Abstract
This research explores student responses to Beyond Today, an after school program that brings youth together from diverse urban neighborhoods to form a multiracial community. Through the enacted curriculum, Beyond Today facilitators scaffold opportunities for students to study race and racial discrimination in historical and contemporary contexts. In this article, we examine how the students personally related to examples of racism and inequity. Our work is based on the premise that if individuals are to develop the impetus to be change makers in society, they should build personal connections to past and present day examples of injustice. During the year of this research, some lessons provided a context for students to describe personal connections to socio-historical trends of racism, while the observation of other lessons helped us investigate the educational practices that may dampen such participation. We explore three lessons that portray students’ comparative responses. We conclude with recommendations for educators who wish to promote students’ stories about inequity in their own teaching contexts and craft visions of how to facilitate conversations with youth about racism.
Notes
1. Names of schools, students, and facilitators have been replaced by pseudonyms. Beyond Today is also a pseudonym. Also, in the United States, many elementary schools service students from ages six to eleven. The students in this program were between the ages of nine and eleven.

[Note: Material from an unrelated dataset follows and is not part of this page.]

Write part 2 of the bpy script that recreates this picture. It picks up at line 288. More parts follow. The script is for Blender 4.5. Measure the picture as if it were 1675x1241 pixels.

2. While the chosen history lessons focus on racism towards the African American community, the overall curricula presented the experiences of various marginalized groups, including Latino/a and Asian Americans.
3. The details of these questions were obscured so as not to reveal the city in which this program occurred. Furthermore, names of particular neighborhoods were deleted to further protect the participants’ anonymity.
4. In the original curriculum enactment, the school names referenced particular areas in the students’ city. We replaced these names so to illustrate how this activity could reflect the segregated nature of many cities. The Beyond Today program facilitators also changed the names of the schools to these names for the simulation the following year.